Nuclear talks won't take place 'in the near future', North Korea says

A North Korean official said Monday it was unlikely that international talks on the country's nuclear weapons program will resume soon because of Washington's refusal to lift financial restrictions on businesses connected to the North.

"I don't think such six-party talks will take place in the near future," So Chol, section chief of the European Department of the North's Foreign Ministry, told Associated Press Television in an interview in the North Korean capital. "It is because our people cannot find any evidence that the Americans are moving to lift the financial sanctions against our country."
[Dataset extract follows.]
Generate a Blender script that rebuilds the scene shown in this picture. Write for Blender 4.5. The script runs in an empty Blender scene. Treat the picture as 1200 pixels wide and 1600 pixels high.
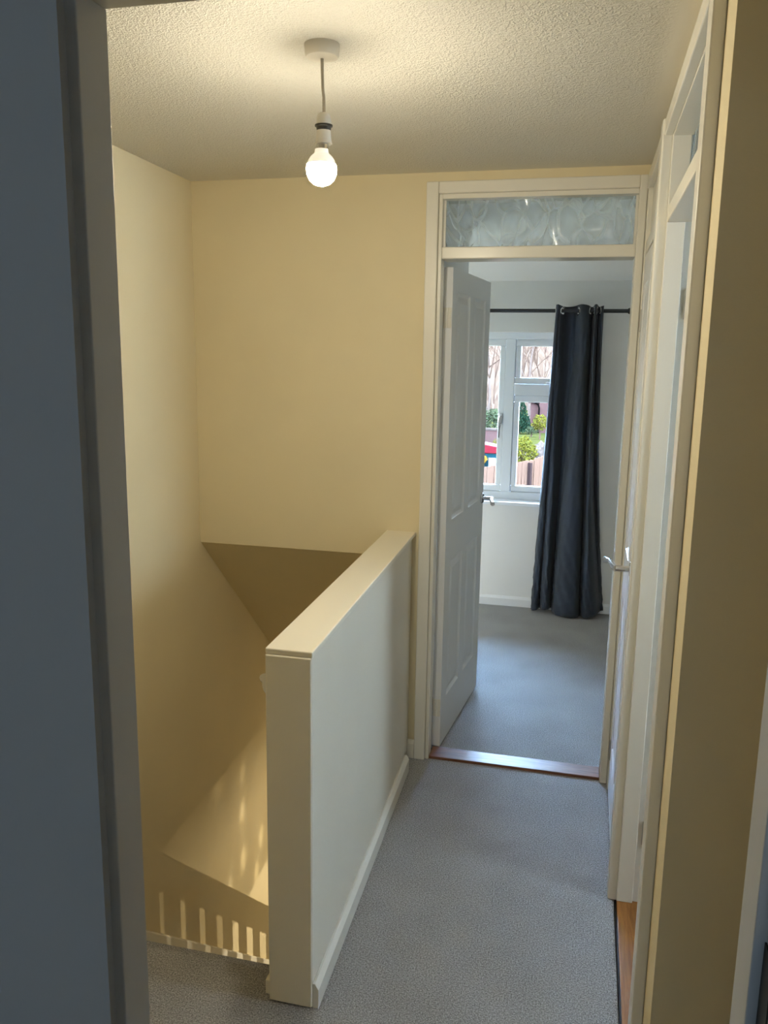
import bpy, bmesh, math, random
from mathutils import Vector, Matrix
random.seed(7)
S = bpy.context.scene
C = S.collection
R = math.radians

# ------------------------------------------------------------------ camera
cam_d = bpy.data.cameras.new('camera')
cam = bpy.data.objects.new('camera', cam_d); C.objects.link(cam); S.camera = cam
H = 1.64
yaw, pit, rol = R(-13.613), R(10.757), R(-0.858)
fw = Vector((math.sin(yaw)*math.cos(pit), math.cos(yaw)*math.cos(pit), -math.sin(pit)))
rt = Vector((math.cos(yaw), -math.sin(yaw), 0)); dn = fw.cross(rt)
r2 = rt*math.cos(rol) + dn*math.sin(rol); d2 = -rt*math.sin(rol) + dn*math.cos(rol)
m = Matrix((r2, -d2, -fw)).transposed().to_4x4(); m.translation = (0, 0, H)
cam.matrix_world = m
cam_d.sensor_fit = 'VERTICAL'; cam_d.sensor_height = 36; cam_d.lens = 1300.6/1600*36
cam_d.clip_start = 0.02; cam_d.clip_end = 500

# ------------------------------------------------------------------ world, sun, exposure
W = bpy.data.worlds.new('world'); S.world = W; W.use_nodes = True
bg = W.node_tree.nodes['Background']
bg.inputs['Color'].default_value = (0.42, 0.655, 1.0, 1); bg.inputs['Strength'].default_value = 105.0
sun_d = bpy.data.lights.new('sun', 'SUN'); sun_d.energy = 16; sun_d.angle = R(1.5); sun_d.color = (1, .96, .90)
sun = bpy.data.objects.new('sun', sun_d); C.objects.link(sun)
sun.rotation_euler = Vector((-.46, -.69, -.56)).to_track_quat('-Z', 'Y').to_euler()
S.view_settings.view_transform = 'Standard'; S.view_settings.look = 'None'
S.view_settings.gamma = 1; S.view_settings.exposure = 0; S.view_settings.use_curve_mapping = False
BULB = 580.0             # emission of the landing bulb
BULB_COL = (1.0, .895, .685)
LOWER_LAMP = 98.0        # lamp of the hall downstairs, watts
S.cycles.sample_clamp_indirect = 6
S.cycles.max_bounces = 10; S.cycles.diffuse_bounces = 6

# ------------------------------------------------------------------ materials
def mat(name, col, rough=.5, metal=0, spec=.5):
    M = bpy.data.materials.new(name); M.use_nodes = True
    b = M.node_tree.nodes['Principled BSDF']
    b.inputs['Base Color'].default_value = (*col, 1); b.inputs['Roughness'].default_value = rough
    b.inputs['Metallic'].default_value = metal; b.inputs['Specular IOR Level'].default_value = spec
    return M
def N(M, t, **kw):
    n = M.node_tree.nodes.new(t)
    for k, v in kw.items():
        if k in n.inputs.keys(): n.inputs[k].default_value = v
        else: setattr(n, k, v)
    return n
def L(M, a, ao, b, bi): M.node_tree.links.new(a.outputs[ao], b.inputs[bi])
def B(M): return M.node_tree.nodes['Principled BSDF']
def coords(M, scale=None):
    g = N(M, 'ShaderNodeTexCoord')
    if scale is None: return g, 'Object'
    mp = N(M, 'ShaderNodeMapping'); mp.inputs['Scale'].default_value = scale
    L(M, g, 'Object', mp, 'Vector'); return mp, 'Vector'
def ramp(M, src, out, stops):
    r = N(M, 'ShaderNodeValToRGB'); e = r.color_ramp.elements
    while len(e) < len(stops): e.new(.5)
    for el, (p, c) in zip(e, stops): el.position = p; el.color = (*c, 1)
    L(M, src, out, r, 'Fac'); return r
def bump(M, src, out, dist, strength=1.0, normal=None):
    b = N(M, 'ShaderNodeBump'); b.inputs['Strength'].default_value = strength; b.inputs['Distance'].default_value = dist
    L(M, src, out, b, 'Height')
    if normal: L(M, normal, 'Normal', b, 'Normal')
    L(M, b, 'Normal', B(M), 'Normal'); return b
def painted(name, col, rough, bscale=220, bdist=.0004, var=.03, spec=.5):
    M = mat(name, col, rough, spec=spec)
    c, o = coords(M)
    n = N(M, 'ShaderNodeTexNoise', Scale=2.2, Detail=4); L(M, c, o, n, 'Vector')
    r = ramp(M, n, 'Fac', [(.3, tuple(v*(1-var) for v in col)), (.7, tuple(min(1, v*(1+var)) for v in col))])
    L(M, r, 'Color', B(M), 'Base Color')
    n2 = N(M, 'ShaderNodeTexNoise', Scale=bscale, Detail=2); L(M, c, o, n2, 'Vector')
    bump(M, n2, 'Fac', bdist, .5)
    return M
def brushed(name, col, rough):         # gloss paint with faint brush marks running up
    M = mat(name, col, rough)
    c, o = coords(M, (90, 90, 3))
    n = N(M, 'ShaderNodeTexNoise', Scale=1.0, Detail=3); L(M, c, o, n, 'Vector')
    bump(M, n, 'Fac', .0006, .35)
    return M
M_WALL = painted('cream_wall_paint', (.76, .67, .46), .75, spec=.25)
M_HALF = painted('pale_cream_wall_paint', (.76, .72, .62), .42, spec=.5)
M_CAP = brushed('cream_gloss_paint', (.82, .77, .64), .38)
M_WHITE = brushed('white_gloss_paint', (.80, .78, .71), .26)
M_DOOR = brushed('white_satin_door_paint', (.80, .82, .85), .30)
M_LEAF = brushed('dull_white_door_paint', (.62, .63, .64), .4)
M_GREYW = painted('pale_grey_bedroom_paint', (.81, .815, .81), .8, spec=.2)
M_BEDCEIL = painted('bedroom_ceiling_paint', (.86, .86, .86), .8, spec=.2)
M_UPVC = mat('white_upvc', (.80, .85, .91), .3)
M_CHROME = mat('chrome', (.75, .75, .77), .12, 1)
M_STEEL = mat('painted_over_steel', (.45, .44, .42), .4, .6)
M_BLACK = mat('black_metal', (.008, .008, .009), .45)
M_PLASTIC = painted('aged_white_plastic', (.72, .68, .60), .4, 60, .0002)
M_CORD = mat('grey_beige_cable', (.45, .40, .32), .5)
M_DARK = mat('black_plastic', (.02, .018, .015), .35)

def m_ceiling():
    M = mat('stippled_artex_ceiling', (.70, .68, .615), .42, spec=.5)
    c, o = coords(M)
    n1 = N(M, 'ShaderNodeTexNoise', Scale=130, Detail=3, Roughness=.6); L(M, c, o, n1, 'Vector')
    r1 = ramp(M, n1, 'Fac', [(.40, (0, 0, 0)), (.66, (1, 1, 1))])
    v = N(M, 'ShaderNodeTexVoronoi', Scale=190); L(M, c, o, v, 'Vector')
    r2_ = ramp(M, v, 'Distance', [(0, (1, 1, 1)), (.55, (0, 0, 0))])
    ad = N(M, 'ShaderNodeMath', operation='ADD'); L(M, r1, 'Color', ad, 0); L(M, r2_, 'Color', ad, 1)
    sp = N(M, 'ShaderNodeSeparateXYZ'); L(M, c, o, sp, 'Vector')
    mxx = N(M, 'ShaderNodeMapRange'); L(M, sp, 'X', mxx, 'Value'); mxx.inputs['From Min'].default_value = .125; mxx.inputs['From Max'].default_value = .09
    ml = N(M, 'ShaderNodeMath', operation='MULTIPLY'); L(M, ad, 'Value', ml, 0); L(M, mxx, 'Result', ml, 1)
    myy = N(M, 'ShaderNodeMapRange'); L(M, sp, 'Y', myy, 'Value'); myy.inputs['From Min'].default_value = 3.11; myy.inputs['From Max'].default_value = 3.07
    ml2 = N(M, 'ShaderNodeMath', operation='MULTIPLY'); L(M, ml, 'Value', ml2, 0); L(M, myy, 'Result', ml2, 1)
    bump(M, ml2, 'Value', .0024, .75)
    return M
M_CEIL = m_ceiling()
def m_carpet(name, a, b, c_):
    M = mat(name, a, .95, spec=.1)
    c, o = coords(M)
    n1 = N(M, 'ShaderNodeTexNoise', Scale=250, Detail=4, Roughness=.7); L(M, c, o, n1, 'Vector')
    n2 = N(M, 'ShaderNodeTexNoise', Scale=5, Detail=4); L(M, c, o, n2, 'Vector')
    mx = N(M, 'ShaderNodeMath', operation='MULTIPLY_ADD'); L(M, n2, 'Fac', mx, 0)
    mx.inputs[1].default_value = .09; L(M, n1, 'Fac', mx, 2)
    r = ramp(M, mx, 'Value', [(.38, b), (.54, a), (.70, c_)])
    L(M, r, 'Color', B(M), 'Base Color')
    n3 = N(M, 'ShaderNodeTexNoise', Scale=260, Detail=3, Roughness=.7); L(M, c, o, n3, 'Vector')
    bump(M, n3, 'Fac', .006, .8)
    return M
M_CARPET = m_carpet('grey_twist_carpet', (.305, .298, .295), (.120, .116, .114), (.54, .53, .525))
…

Last year, Washington slapped restrictions on a Macau-based bank and North Korean companies it said were helping the communist government engage in money laundering, counterfeiting and weapons proliferation.

The North has said it will stay away from the six-nation nuclear talks until the sanctions are lifted, but the United States insists they are a matter of law and a separate issue from the arms negotiations.

So dismissed that argument by Washington, saying the recent restrictions were directed against the North.

"They are misusing these financial sanctions in a move to isolate our country," he said.

The North has previously cited a U.S. "hostile" policy toward it as a reason for staying away from the nuclear talks, and So repeated the North's contention that a removal of sanctions would show that Washington has shifted to a benign posture toward its longtime foe, reports the AP.